To my mind, the only direction of the gold price which could be rationally called a correction is upwards and considerably higher than its present level or than the level last December. Its price at the moment is surely “wrong” and at an “inaccurate” level (if we must use the terminology of correction) when it is compared to the progress of inflation and to the quantity of wealth actually invested in gold at the present time, say, about 1% of all investments, when compared to the total quantity of wealth invested.
I suggest that gold is NOT beginning to correct and there is NO correction lasting for a while if the change, which is being called “correction”, is downwards in price. It is merely a fluctuation occurring in its historical upwards rise. After all, gold was £22 per gram in the first week of 2010 and it is now £27.5 per gram in the first week of 2011.
@John Mark:
While I can’t dispute the the gist of your commentary, I believe the term “correction” is one that traders use to explain the market’s movement. They even use this term even during a strong bull market of a long duration.

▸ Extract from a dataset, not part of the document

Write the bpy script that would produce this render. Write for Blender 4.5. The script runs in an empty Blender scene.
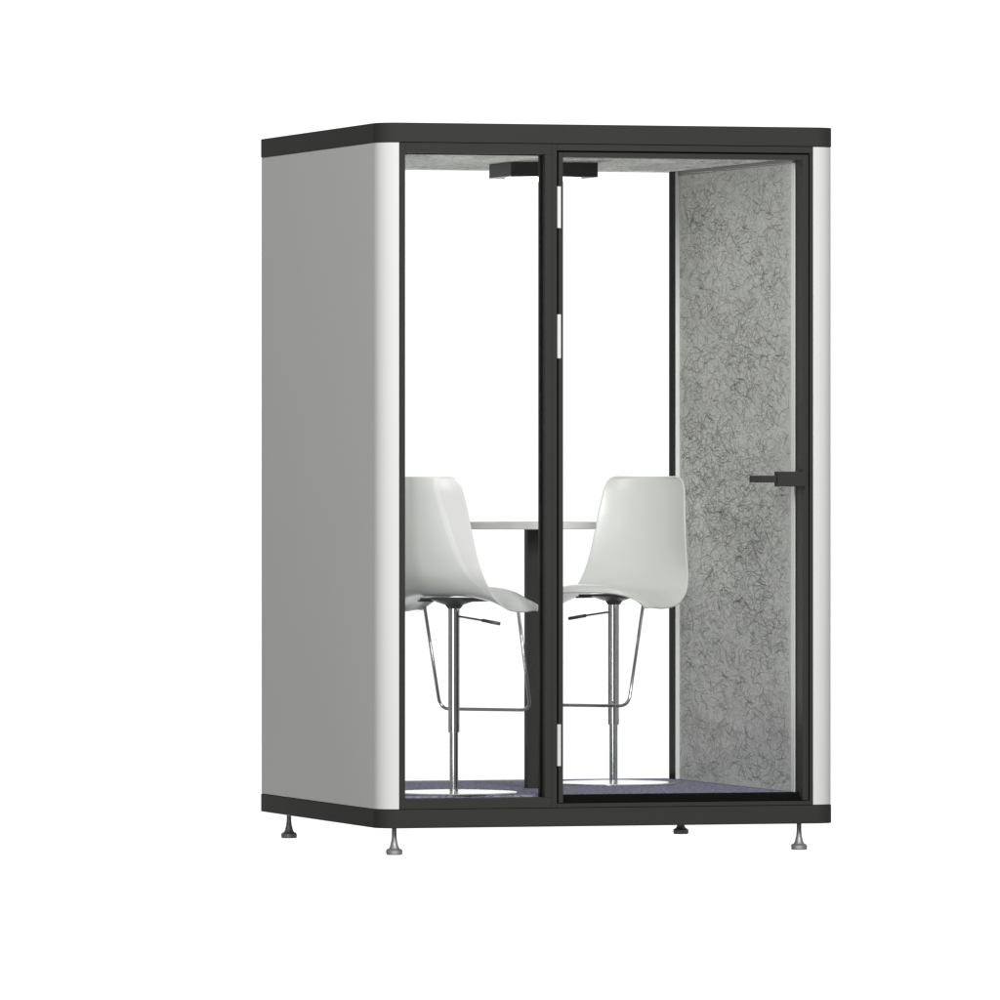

JPM is Very Successful in Engineering This Big Sell-Off:
What fascinates me regarding the current sell-off in precious metals during January is the extremely high degree of success that JPM & their cartel are having. Collectively, they must have secretly coordinated their moves beforehand, and it is likely that they also secretly agreed on the duration for this sell-off as well.
The Sell-Off May Last Another Two Weeks:
Two weeks ago, I mentioned on this blog that this sell-off appeared to be a very well coordinated effort by multiple banks, the FED, and the media. I also said that the sell-off may not ebb for a while, for a variety of reasons. Those not familiar with JPM’s motive may want to know that the primary reason for this sell-off is that JPM is highly motivated to reduce their massive silver short position.
Traditionally, JPM’s suppression scheme begins about 6 to 9 trading days PRIOR TO the options expiry date for the month. However, this month, JPM began their tricks at the beginning of the month. That was very strange.
January’s Options Expiry date is tomorrow, 21 January. However, something tells me that JPM may continue their manipulation game for a while longer, since China, who has consistently been a big buyer, will be celebrating their New Year in 12 days, and the Chinese precious metals markets are not as active at this time. Time will tell.
On the other hand, I notice that gold and silver are being suppressed unusually hard today, so maybe JPM is trying to complete their scheme for this month by squeezing out a few more tech longs today. Once again, time will tell.
For those wanting to buy physical gold/ silver, or the mining stocks, today and tomorrow would be a good time to buy your first “tranche.”